This year, an administrator decided things should change.

‘Some people were not doing their jobs’, was the rather ominous and vague explanation as to the necessary adjustment thrust upon staff and students.

No one was happy. The new dismissal plan launched.

Instead of lining up in the gymnasium, entire clusters of walkers and disgruntled staff tromped outside to wait in bunches, sandwiched haphazardly between the greenhouse and garden, the large parking lot and an even larger playground area, half of which belonged to the school district with the other half belonging to the city.

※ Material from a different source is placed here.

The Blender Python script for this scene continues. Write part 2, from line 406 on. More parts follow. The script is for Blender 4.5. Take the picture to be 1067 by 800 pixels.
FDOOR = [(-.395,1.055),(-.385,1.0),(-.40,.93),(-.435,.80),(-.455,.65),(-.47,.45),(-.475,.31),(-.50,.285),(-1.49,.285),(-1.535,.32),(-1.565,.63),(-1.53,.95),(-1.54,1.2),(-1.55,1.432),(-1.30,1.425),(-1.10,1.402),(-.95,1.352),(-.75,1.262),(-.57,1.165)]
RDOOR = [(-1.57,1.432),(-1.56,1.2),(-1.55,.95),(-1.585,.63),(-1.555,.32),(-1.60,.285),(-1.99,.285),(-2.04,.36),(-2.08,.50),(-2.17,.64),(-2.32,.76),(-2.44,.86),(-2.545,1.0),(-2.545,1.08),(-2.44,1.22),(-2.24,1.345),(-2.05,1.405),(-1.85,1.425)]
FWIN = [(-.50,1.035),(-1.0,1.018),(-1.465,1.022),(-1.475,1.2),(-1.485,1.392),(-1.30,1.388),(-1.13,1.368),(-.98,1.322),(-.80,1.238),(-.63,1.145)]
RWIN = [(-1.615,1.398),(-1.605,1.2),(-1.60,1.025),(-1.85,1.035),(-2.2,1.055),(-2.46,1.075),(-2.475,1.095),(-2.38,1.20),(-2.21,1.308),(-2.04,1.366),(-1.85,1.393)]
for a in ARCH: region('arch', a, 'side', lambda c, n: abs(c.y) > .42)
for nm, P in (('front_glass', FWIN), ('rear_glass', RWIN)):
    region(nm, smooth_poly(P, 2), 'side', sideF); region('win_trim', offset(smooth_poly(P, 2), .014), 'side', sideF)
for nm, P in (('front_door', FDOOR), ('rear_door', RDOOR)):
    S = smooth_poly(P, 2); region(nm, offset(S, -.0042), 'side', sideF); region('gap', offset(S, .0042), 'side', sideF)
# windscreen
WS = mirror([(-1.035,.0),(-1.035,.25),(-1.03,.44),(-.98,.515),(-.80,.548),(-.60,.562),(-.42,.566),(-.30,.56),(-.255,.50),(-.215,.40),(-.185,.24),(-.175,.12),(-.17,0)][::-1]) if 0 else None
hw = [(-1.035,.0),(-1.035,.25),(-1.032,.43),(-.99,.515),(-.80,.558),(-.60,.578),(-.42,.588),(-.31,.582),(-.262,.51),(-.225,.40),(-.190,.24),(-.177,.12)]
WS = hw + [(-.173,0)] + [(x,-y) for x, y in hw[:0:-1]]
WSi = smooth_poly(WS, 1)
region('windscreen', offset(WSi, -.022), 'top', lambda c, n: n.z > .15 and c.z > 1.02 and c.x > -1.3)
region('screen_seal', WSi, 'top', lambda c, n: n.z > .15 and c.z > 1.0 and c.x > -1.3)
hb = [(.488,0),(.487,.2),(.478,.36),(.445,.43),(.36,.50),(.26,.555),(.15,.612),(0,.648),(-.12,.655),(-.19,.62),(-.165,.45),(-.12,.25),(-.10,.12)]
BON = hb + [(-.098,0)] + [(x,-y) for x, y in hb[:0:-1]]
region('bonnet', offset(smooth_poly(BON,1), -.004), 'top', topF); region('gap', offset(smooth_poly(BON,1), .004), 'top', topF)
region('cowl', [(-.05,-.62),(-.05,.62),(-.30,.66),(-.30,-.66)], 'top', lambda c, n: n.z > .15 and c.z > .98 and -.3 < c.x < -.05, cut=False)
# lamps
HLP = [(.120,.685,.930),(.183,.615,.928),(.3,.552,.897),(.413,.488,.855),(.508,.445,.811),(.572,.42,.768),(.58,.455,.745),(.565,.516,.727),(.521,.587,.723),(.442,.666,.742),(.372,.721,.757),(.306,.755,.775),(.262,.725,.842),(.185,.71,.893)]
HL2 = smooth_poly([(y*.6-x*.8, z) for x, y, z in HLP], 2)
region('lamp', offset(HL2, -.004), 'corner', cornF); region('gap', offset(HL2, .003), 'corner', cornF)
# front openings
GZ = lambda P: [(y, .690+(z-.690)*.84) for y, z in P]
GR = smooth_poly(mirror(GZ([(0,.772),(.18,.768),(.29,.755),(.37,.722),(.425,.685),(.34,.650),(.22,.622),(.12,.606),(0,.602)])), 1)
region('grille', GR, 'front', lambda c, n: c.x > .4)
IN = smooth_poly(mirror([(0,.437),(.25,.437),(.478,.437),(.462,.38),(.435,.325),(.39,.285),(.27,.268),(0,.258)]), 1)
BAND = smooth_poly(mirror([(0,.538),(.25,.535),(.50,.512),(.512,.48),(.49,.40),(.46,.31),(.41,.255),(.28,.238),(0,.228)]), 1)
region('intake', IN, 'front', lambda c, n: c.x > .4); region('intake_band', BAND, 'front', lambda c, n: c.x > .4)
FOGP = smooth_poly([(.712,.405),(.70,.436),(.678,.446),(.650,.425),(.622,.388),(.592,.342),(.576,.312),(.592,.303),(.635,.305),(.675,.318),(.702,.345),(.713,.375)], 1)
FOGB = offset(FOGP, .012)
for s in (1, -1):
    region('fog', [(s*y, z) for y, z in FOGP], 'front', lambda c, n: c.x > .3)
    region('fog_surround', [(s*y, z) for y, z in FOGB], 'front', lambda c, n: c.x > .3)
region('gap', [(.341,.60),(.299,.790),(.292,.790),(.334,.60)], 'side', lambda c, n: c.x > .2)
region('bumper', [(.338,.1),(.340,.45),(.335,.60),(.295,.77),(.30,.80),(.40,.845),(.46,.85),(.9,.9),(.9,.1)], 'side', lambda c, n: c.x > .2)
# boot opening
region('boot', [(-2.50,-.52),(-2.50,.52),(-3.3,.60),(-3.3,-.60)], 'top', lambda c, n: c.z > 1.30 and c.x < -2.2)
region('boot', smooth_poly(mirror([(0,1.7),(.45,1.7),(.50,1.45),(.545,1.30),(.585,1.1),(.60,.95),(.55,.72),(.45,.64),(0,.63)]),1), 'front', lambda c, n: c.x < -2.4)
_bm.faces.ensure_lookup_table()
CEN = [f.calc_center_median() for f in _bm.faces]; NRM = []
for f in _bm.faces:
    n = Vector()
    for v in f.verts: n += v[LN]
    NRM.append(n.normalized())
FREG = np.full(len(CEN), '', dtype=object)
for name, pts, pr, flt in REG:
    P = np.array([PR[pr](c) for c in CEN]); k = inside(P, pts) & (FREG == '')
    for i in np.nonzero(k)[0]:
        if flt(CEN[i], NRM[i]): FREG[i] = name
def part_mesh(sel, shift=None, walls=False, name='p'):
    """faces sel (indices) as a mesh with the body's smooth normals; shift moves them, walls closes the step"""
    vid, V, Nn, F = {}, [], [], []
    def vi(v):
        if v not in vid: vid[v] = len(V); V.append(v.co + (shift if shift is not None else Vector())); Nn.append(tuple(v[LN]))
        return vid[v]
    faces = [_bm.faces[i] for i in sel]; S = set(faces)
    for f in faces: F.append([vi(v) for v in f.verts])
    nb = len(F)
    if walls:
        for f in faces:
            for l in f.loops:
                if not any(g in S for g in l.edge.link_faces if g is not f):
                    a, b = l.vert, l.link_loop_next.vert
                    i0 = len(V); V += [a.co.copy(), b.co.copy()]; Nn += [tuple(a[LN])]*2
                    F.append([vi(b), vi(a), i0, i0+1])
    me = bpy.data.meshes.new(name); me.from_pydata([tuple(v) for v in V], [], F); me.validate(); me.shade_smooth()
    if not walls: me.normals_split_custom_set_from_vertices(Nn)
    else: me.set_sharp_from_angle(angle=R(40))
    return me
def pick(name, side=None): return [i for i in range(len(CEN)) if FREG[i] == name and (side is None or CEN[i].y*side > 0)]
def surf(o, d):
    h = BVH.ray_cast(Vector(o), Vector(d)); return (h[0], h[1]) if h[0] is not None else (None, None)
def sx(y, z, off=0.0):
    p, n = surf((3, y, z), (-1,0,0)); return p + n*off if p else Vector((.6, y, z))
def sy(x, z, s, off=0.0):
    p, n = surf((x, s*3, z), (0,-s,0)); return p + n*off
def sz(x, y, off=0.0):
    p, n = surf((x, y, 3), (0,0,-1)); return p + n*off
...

Hastily printed cardboard signs pointed to where classes should congregate and hold in place. Some children wandered off in the direction of the park. Others ran off to meet confused parents and caregivers who upon seeing that the children were outside, sat in the parking lot and honked their horns. A few students wandered into the greenhouse and had to be rescued. A couple miscreants threw dirt at each other from the garden. The autumn wind whipped the cardboard signs mercilessly so that it was hard to tell where one’s grade was standing.

It rained.

Then came the winter winds and the bitter windchill and after a few days of frozen misery, and more dirt throwing, the unwieldy circus moved back into the sanctuary of the gymnasium.

Blessedly and just in time, the Christmas holidays arrived.

In January, the heavy hand of change lifted a creative finger once again.

Paper rosters with student names were deemed no longer valid. A quickly generated google chart, supposedly accessible on everyone’s phone fanned out into cyber space with not all teachers managing to successfully locate the appropriate application. Some miniscule boxes were checked. Some lists were abandoned and paper rosters were temporarily reinstated.

The microphone did not work.

On Monday, it was determined that the doors where the man with the non-working microphone waited, were no longer valid. They were closed and locked.

We dismissed horizontally; every student exiting one at a time; off to the far left door at the front corner of the gym.

One at a time.

All of them.

Blessedly, the next day school was called off due to excessive cold and slippery roads.

It’s a work in progress…

January 14, 2026

He is elderly; significantly older than any of the other substitute teachers who enter our building.

He took the job to be a reading teacher for the day. He told me he had been looking forward to working on reading with the students.

We desperately need assistance for our students who read well below grade level; or not at all.

It is fifteen minutes into the day, and he shows up to my room, dragging his backpack and his winter jacket. ‘I’m supposed to be here now’ he says resignedly. ‘It’s the old ‘bait and switch’ in this school’. ‘Ah…I’m sorry’ I respond. ‘You know this is how you lose good substitute teachers in a building; in a district’. He is clearly frustrated.

‘Agreed’ I answer and I shake my head.

We get settled and then the phone rings. I answer. ‘They want to speak to you it seems’ I say. I know exactly what this means.

He takes the phone gingerly, placing it to his ear. I turn away because I already know. They are going to move him again.

He hands the phone back to me and says simply, ‘They want me to take over an entire first grade class’. He mentions a name of the missing teacher. ‘Oh’ I say quietly. ‘That’s a tough one’.

He picks up his backpack and his jacket and after a minute, looks at me and says, ‘I would never, ever sign up to substitute for a first grade class; not at my age’. I can only respond sympathetically, ‘I agree with you and I’m not sure why administration never learns’.

He moves out the door and as he leaves he says, ‘I think I’m going home. I don’t have to take the job’. ‘Nope’ I agree.

We won’t see him again; not when ‘bait and switch’ remains an option.

Within a few minutes, he is gone and I check the ever evolving substitute teacher list. Another teacher in the building has been pulled away from servicing her students for the day and has picked up the first grade class of miscreants; another group desperately in need of help.